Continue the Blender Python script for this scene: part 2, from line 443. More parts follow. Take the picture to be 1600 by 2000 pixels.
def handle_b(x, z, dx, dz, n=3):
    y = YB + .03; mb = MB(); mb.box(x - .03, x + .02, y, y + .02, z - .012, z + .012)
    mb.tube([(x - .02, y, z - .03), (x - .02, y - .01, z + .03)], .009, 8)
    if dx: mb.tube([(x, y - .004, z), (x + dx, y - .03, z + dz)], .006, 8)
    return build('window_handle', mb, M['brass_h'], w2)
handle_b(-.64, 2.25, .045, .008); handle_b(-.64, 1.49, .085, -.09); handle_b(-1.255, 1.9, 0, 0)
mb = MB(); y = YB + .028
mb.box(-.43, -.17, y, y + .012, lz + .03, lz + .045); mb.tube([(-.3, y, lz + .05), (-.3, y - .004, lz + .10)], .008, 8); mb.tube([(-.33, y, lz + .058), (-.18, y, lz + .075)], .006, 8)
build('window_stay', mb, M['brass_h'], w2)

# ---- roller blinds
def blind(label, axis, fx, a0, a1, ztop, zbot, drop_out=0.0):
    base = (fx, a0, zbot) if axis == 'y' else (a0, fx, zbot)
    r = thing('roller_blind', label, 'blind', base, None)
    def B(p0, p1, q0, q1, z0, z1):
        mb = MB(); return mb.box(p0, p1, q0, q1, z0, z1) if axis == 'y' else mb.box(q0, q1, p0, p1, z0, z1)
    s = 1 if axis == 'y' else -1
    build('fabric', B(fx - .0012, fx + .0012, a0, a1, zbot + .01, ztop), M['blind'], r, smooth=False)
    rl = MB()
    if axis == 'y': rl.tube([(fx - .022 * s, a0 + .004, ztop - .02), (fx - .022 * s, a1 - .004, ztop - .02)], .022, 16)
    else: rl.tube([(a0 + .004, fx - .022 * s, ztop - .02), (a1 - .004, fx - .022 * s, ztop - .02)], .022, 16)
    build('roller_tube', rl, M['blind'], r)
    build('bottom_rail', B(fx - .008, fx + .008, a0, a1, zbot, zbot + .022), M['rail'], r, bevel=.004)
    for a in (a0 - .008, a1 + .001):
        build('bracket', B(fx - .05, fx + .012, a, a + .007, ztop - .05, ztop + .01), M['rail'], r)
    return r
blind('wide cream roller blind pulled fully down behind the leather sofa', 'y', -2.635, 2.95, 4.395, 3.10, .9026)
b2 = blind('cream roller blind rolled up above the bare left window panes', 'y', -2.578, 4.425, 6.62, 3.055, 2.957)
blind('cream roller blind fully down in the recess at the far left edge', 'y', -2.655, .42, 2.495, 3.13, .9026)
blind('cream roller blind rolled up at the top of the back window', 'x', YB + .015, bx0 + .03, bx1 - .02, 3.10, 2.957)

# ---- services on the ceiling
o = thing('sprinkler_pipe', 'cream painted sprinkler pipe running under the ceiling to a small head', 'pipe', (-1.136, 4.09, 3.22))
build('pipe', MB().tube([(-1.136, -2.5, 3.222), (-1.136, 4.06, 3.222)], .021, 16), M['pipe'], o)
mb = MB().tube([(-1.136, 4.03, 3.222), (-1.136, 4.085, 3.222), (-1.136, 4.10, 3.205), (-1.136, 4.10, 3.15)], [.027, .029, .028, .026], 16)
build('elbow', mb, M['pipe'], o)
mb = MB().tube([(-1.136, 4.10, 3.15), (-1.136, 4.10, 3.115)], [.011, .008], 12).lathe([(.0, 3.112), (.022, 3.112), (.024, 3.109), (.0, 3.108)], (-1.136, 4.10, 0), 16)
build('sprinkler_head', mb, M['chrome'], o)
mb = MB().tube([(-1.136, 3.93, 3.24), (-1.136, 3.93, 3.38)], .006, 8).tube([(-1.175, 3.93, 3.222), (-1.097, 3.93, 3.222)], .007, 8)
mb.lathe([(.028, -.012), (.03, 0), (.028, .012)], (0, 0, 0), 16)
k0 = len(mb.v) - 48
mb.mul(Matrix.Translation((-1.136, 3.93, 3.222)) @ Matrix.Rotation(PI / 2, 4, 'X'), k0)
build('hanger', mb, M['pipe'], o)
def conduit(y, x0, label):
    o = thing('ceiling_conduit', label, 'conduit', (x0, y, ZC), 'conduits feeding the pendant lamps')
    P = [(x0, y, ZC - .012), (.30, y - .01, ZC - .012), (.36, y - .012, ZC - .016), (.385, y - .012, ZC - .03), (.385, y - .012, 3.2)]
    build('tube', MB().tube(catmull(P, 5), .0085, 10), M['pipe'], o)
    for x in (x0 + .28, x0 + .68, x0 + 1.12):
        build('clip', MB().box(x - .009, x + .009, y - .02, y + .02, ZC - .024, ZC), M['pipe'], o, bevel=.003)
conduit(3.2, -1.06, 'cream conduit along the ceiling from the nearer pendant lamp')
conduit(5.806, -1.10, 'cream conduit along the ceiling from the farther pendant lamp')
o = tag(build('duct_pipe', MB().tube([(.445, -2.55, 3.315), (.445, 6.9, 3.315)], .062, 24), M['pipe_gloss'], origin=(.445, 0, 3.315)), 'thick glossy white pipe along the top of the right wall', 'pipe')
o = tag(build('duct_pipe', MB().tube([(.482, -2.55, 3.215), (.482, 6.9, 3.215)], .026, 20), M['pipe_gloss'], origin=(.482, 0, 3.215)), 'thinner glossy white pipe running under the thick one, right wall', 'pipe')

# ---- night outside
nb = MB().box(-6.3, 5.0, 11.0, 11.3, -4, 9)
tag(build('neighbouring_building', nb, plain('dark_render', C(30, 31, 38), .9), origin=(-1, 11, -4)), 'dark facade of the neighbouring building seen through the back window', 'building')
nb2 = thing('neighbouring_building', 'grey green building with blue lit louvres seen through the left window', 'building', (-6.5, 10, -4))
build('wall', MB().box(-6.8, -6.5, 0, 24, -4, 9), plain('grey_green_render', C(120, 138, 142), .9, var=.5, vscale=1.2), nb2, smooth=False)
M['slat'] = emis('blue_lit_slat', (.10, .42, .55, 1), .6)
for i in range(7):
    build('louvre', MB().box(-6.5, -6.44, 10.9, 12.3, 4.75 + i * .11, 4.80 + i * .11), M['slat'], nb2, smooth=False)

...

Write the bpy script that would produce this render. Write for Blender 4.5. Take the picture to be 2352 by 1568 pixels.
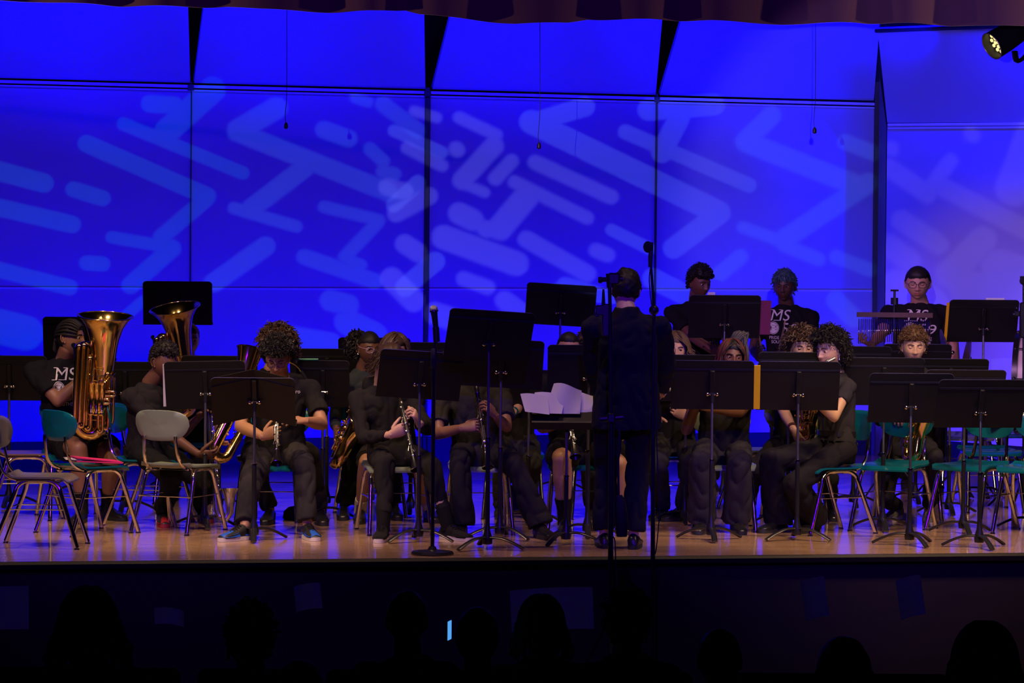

* * *

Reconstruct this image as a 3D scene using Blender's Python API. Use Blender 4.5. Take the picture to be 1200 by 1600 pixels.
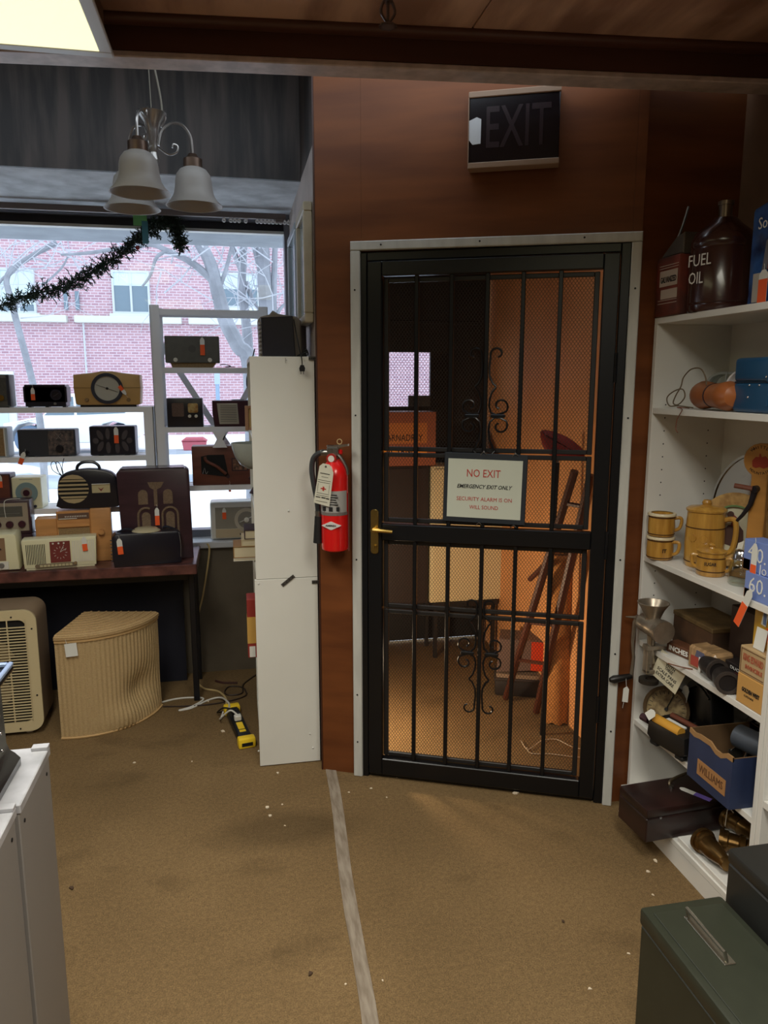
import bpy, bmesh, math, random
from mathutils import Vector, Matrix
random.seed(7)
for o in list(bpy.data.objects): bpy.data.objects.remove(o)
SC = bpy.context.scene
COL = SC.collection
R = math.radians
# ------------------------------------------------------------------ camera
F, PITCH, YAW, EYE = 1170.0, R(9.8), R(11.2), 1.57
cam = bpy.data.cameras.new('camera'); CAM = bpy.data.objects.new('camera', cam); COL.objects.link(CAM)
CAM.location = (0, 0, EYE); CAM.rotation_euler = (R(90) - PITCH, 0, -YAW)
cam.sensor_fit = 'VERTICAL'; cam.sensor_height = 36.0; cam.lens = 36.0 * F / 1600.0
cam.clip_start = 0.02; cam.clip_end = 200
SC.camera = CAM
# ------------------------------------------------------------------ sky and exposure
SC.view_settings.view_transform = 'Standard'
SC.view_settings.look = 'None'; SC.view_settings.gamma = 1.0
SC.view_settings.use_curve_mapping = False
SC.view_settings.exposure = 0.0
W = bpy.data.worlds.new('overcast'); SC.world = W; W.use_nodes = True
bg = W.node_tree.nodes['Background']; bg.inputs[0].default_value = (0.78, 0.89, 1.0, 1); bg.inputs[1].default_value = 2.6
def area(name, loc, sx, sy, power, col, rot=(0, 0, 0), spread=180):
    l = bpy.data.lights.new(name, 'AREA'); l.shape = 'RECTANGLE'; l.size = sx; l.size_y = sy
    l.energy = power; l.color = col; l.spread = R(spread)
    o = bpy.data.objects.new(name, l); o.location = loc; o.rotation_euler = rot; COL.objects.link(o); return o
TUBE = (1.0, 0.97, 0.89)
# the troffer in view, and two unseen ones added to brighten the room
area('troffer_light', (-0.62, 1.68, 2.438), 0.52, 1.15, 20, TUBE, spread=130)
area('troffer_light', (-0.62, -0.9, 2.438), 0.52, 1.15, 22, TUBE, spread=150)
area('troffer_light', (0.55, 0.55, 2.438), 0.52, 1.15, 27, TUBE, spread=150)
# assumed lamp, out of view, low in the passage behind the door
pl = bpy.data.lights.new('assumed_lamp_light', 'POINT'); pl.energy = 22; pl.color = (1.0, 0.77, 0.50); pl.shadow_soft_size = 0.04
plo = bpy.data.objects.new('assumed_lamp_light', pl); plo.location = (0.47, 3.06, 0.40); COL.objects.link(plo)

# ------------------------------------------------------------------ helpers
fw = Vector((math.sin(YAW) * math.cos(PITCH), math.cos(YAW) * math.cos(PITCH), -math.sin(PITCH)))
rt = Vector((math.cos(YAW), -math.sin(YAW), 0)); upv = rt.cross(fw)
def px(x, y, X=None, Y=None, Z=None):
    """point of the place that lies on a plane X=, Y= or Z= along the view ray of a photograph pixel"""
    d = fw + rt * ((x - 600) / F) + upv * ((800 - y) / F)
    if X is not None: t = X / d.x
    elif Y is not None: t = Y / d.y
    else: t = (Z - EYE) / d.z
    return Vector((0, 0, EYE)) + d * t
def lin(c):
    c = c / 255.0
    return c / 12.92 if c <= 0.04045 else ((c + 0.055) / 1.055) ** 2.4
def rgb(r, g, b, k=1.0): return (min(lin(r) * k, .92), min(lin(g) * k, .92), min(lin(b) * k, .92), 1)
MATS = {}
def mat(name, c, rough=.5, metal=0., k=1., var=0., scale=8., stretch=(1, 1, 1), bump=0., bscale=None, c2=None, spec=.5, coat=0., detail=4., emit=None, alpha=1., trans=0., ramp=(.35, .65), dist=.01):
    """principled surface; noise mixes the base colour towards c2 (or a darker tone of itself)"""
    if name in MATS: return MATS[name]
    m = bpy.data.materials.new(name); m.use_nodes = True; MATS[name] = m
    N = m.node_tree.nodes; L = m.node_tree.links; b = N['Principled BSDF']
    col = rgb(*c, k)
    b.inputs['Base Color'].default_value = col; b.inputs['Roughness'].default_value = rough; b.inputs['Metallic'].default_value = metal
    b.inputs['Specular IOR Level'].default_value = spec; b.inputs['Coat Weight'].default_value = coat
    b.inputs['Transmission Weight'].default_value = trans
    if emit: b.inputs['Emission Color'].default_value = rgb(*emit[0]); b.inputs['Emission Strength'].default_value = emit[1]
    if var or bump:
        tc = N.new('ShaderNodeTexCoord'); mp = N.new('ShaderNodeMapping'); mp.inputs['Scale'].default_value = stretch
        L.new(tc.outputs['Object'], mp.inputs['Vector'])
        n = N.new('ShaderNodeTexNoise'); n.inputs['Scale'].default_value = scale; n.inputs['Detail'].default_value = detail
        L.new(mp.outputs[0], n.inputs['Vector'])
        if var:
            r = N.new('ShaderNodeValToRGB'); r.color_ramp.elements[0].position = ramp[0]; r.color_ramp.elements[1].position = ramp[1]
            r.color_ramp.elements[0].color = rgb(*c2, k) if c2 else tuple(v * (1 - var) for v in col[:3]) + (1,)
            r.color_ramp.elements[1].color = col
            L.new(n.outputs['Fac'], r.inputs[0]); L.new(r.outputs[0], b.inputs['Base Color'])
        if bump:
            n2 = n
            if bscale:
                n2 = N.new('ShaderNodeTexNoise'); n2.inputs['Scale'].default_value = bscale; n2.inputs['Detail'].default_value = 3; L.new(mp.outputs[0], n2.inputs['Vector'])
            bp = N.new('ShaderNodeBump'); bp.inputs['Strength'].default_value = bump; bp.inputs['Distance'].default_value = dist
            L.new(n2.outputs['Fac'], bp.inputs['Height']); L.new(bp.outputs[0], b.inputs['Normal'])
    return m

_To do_
Look over the records above and copy each line that includes the string "picture".

_Task output_
Continue the Blender Python script for this scene: part 2, from line 443. More parts follow. Take the picture to be 1600 by 2000 pixels.
Write the bpy script that would produce this render. Write for Blender 4.5. Take the picture to be 2352 by 1568 pixels.
Reconstruct this image as a 3D scene using Blender's Python API. Use Blender 4.5. Take the picture to be 1200 by 1600 pixels.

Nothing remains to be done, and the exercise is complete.